— START Source excerpt —

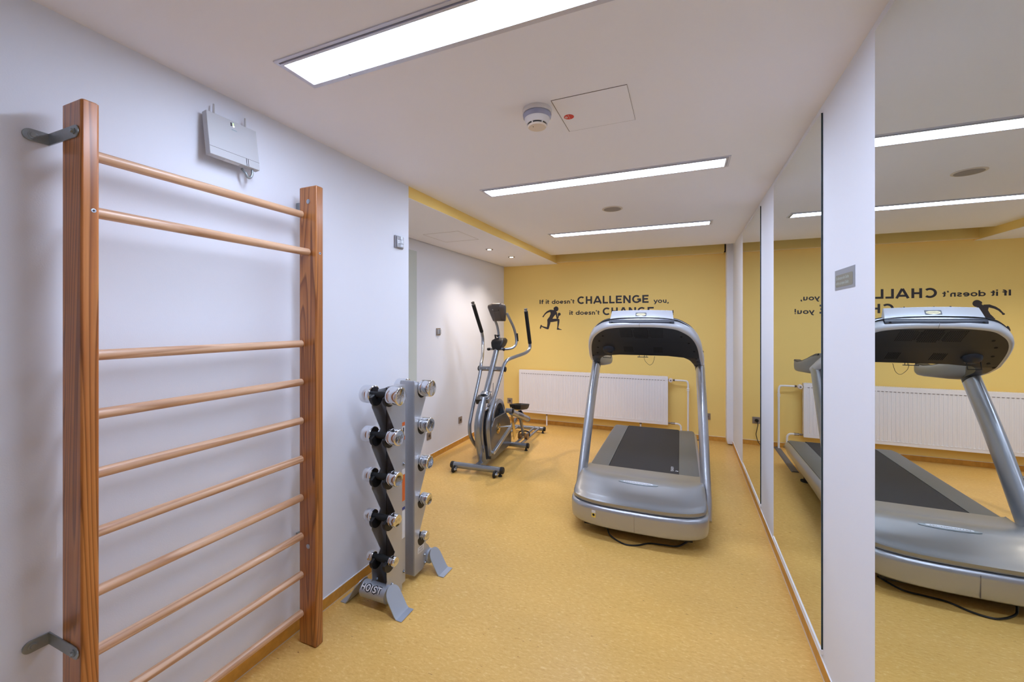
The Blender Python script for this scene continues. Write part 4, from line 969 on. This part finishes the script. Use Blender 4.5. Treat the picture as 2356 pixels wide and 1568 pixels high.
# connecting rods from arm foot to beam
E('connecting_rod', 'ell', MB().bar((0.125, 0.120, 0.180), (0.168, 0.72, 0.395), 0.034, 0.036), bevel=0.005)
E('connecting_rod', 'ell', MB().bar((-0.125, 0.275, 0.170), (-0.168, 0.80, 0.210), 0.030, 0.036), bevel=0.005)
E('rod_joint', 'bolt', MB().cyl((0.085, 0.110, 0.190), (0.145, 0.110, 0.190), 0.017, seg=16))
E('rod_joint', 'bolt', MB().cyl((-0.135, 0.268, 0.175), (-0.085, 0.268, 0.175), 0.017, seg=16))
# pedals
def pedal(uc, vc, zc, pitch):
    c = Vector((uc, vc, zc)); fw = Vector((0, math.cos(pitch), math.sin(pitch))); up = Vector((0, -math.sin(pitch), math.cos(pitch)))
    out = [(-0.060, -0.17), (-0.070, -0.05), (-0.068, 0.10), (-0.045, 0.165), (0.045, 0.165), (0.068, 0.10), (0.070, -0.05), (0.060, -0.17), (0.0, -0.20)]
    def ring(k, h): return [c + X*x*k*1.12 + fw*y*k*1.12 + up*h for x, y in out]
    p = E('pedal', 'black', MB().rings([ring(0.80, -0.035), ring(0.96, -0.015), ring(1.06, 0.026), ring(1.0, 0.028), ring(0.93, 0.004)], cap=True), bevel=0.002)
    MB().rings([ring(0.86, 0.0045), ring(0.86, 0.0075)]).build('foot_grip', grooved_material('brown_foot_grip', (98, 80, 60), (66, 54, 44), 1, 70.0, 0.7) if 'brown_foot_grip' not in MATS else MATS['brown_foot_grip'], p)
pedal(0.125, 1.00, 0.485, math.radians(-9))
pedal(-0.125, 0.80, 0.285, math.radians(6))
E('pedal_bracket', 'ell', MB().bar((0.13, 0.95, 0.44), (0.195, 0.90, 0.39), 0.05, 0.02), bevel=0.003)
E('pedal_bracket', 'ell', MB().bar((-0.13, 0.80, 0.25), (-0.195, 0.80, 0.22), 0.05, 0.02), bevel=0.003)
# ------------------------------------------------------------------ treadmill (local frame: u across, v towards the back wall)
t = thing('treadmill', 'silver treadmill with arched console and black belt facing the camera', 'treadmill', (-0.307, 2.85, 0), math.radians(0.5))
def TMp(name, m, mb, parent=None, **k): return mb.build(name, m, parent or t, **k)
NA = 48
def front(a, hw=0.460, dep=0.30, n=3.0):
    """front outline for a in [-1,1]"""
    th = a*math.pi/2; s_, c_ = math.sin(th), max(math.cos(th), 0.0)
    return (hw*math.copysign(abs(s_)**(2/n), s_), dep*(1 - c_**(2/n)))
def outline(hw, dep, voff, vend, n=3.0, cnt=NA):
    pts = [(front(-1 + 2*k/cnt, hw, dep, n)[0], front(-1 + 2*k/cnt, hw, dep, n)[1] + voff) for k in range(cnt+1)]
    return [( -hw, vend)] + pts + [(hw, vend)]
# lower front shell
mb = MB(); rs = []
for z, i, vo in ((0.086, 0.030, 0.030), (0.089, 0.014, 0.014), (0.100, 0.004, 0.004), (0.130, 0.0, 0.0), (0.200, -0.002, -0.003), (0.218, 0.0, 0.0), (0.226, 0.006, 0.007), (0.229, 0.016, 0.018)):
    rs.append([(u, v, z) for u, v in outline(0.462 - i, 0.215, vo, 0.70)])
mb.rings(rs); TMp('front_shell', 'tm_silver', mb, angle=50)
# seam
TMp('shell_seam', 'rad_slot', MB().box((-0.0008, -0.0045, 0.100), (0.0008, 0.004, 0.216)), smooth=False)
# chassis
TMp('chassis', 'black', MB().box((-0.36, 0.12, 0.045), (0.36, 2.05, 0.10)), smooth=False)
for u, v in ((-0.33, 0.45), (0.33, 0.45), (-0.33, 1.80), (0.345, 1.80)):
    TMp('foot', 'rubber', MB().lathe((u, v, 0.0), Z, [(0, 0.045), (0.012, 0.045), (0.018, 0.02), (0.05, 0.02)], 24))
# hood: grid between front outline and belt edge
def hz(a, s):
    k = [(0.0, 0.262), (0.05, 0.278), (0.14, 0.292), (0.30, 0.316), (0.44, 0.334), (0.52, 0.337), (0.60, 0.330), (0.72, 0.310), (0.86, 0.300), (1.0, 0.297)]
    for i in range(len(k)-1):
        if k[i][0] <= s <= k[i+1][0]:
            f = (s - k[i][0])/(k[i+1][0] - k[i][0]); f = f*f*(3-2*f)*0.5 + f*0.5; z = k[i][1] + (k[i+1][1]-k[i][1])*f; break
    # raised shoulders towards the uprights
    e = max(0.0, (abs(a) - 0.62)/0.38); z += 0.012*e*e*max(0, s - 0.25) - 0.030*e**3*(1 - abs(2*s - 1))
    return z
mb = MB(); rows = []
def hoodpt(a, s):
    fu, fv = front(a, 0.452, 0.225, 3.0); fv += 0.010
    g = math.sin(a*math.pi/2)
    ru = 0.430*math.copysign(abs(g)**(0.75), g); rv = 0.668
    u = fu*(1 - s*s) + ru*s*s if abs(a) > 0 else 0; v = fv*(1 - s) + rv*s
    return u, v
SS = [0, 0.02, 0.05, 0.09, 0.14, 0.2, 0.26, 0.32, 0.38, 0.44, 0.48, 0.52, 0.56, 0.60, 0.66, 0.72, 0.79, 0.86, 0.93, 1.0]
A_ = [-1 + 2*k/NA for k in range(NA+1)]
rows.append([(*hoodpt(a, 0.030), 0.228) for a in A_])
rows.append([(*hoodpt(a, 0.010), 0.234) for a in A_])
rows.append([(*hoodpt(a, 0.0), 0.244) for a in A_])
for s in SS: rows.append([(*hoodpt(a, 0.0 if s == 0 else s*0.985 + 0.015), hz(a, s)) for a in A_])
rows.append([(x, y + 0.004, z - 0.03) for x, y, z in rows[-1]])
mb.rings(rows, cap=False, closed=False); TMp('hood', 'tm_hood', mb, angle=60)
# sides under the hood rim
TMp('hood_base', 'tm_hood', MB().rings([[(u, v, z) for u, v in outline(0.440, 0.225, 0.030, 0.69)] for z in (0.222, 0.240)]), angle=50)
# emblem on the hood
mb = MB(); L_ = 0.138
def on_hood(u, v):
    s = (v - 0.02)/0.65; return Vector((u, v, hz(u/0.46, min(max(s, 0), 1))))
pts = [(L_*math.cos(math.radians(a)), 0.018*math.copysign(abs(math.sin(math.radians(a)))**1.3, math.sin(math.radians(a)))) for a in range(0, 360, 12)]
mb.rings([[on_hood(x, 0.272 + y) + Vector((0, 0, 0.001 + h)) for x, y in pts] for h in (0, 0.003)]); TMp('hood_emblem', 'zinc', mb)
pts = [(0.105*math.cos(math.radians(a)), 0.011*math.copysign(abs(math.sin(math.radians(a)))**0.6, math.sin(math.radians(a)))) for a in range(0, 360, 12)]
mb = MB(); mb.rings([[on_hood(x, 0.272 + y) + Vector((0, 0, 0.0045 + h)) for x, y in pts] for h in (0, 0.0012)]); TMp('emblem_plate', 'lab', mb)
e0 = on_hood(0, 0.272) + Vector((0, 0, 0.0062))
ftext('emblem_lettering', 'TECHNOGYM', 0.018, 'socket_dark', e0, -X, -Y, t, width=0.18)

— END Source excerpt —

Make a copy of each line that contains the string "from".

The Blender Python script for this scene continues. Write part 4, from line 969 on. This part finishes the script. Use Blender 4.5. Treat the picture as 2356 pixels wide and 1568 pixels high.
# connecting rods from arm foot to beam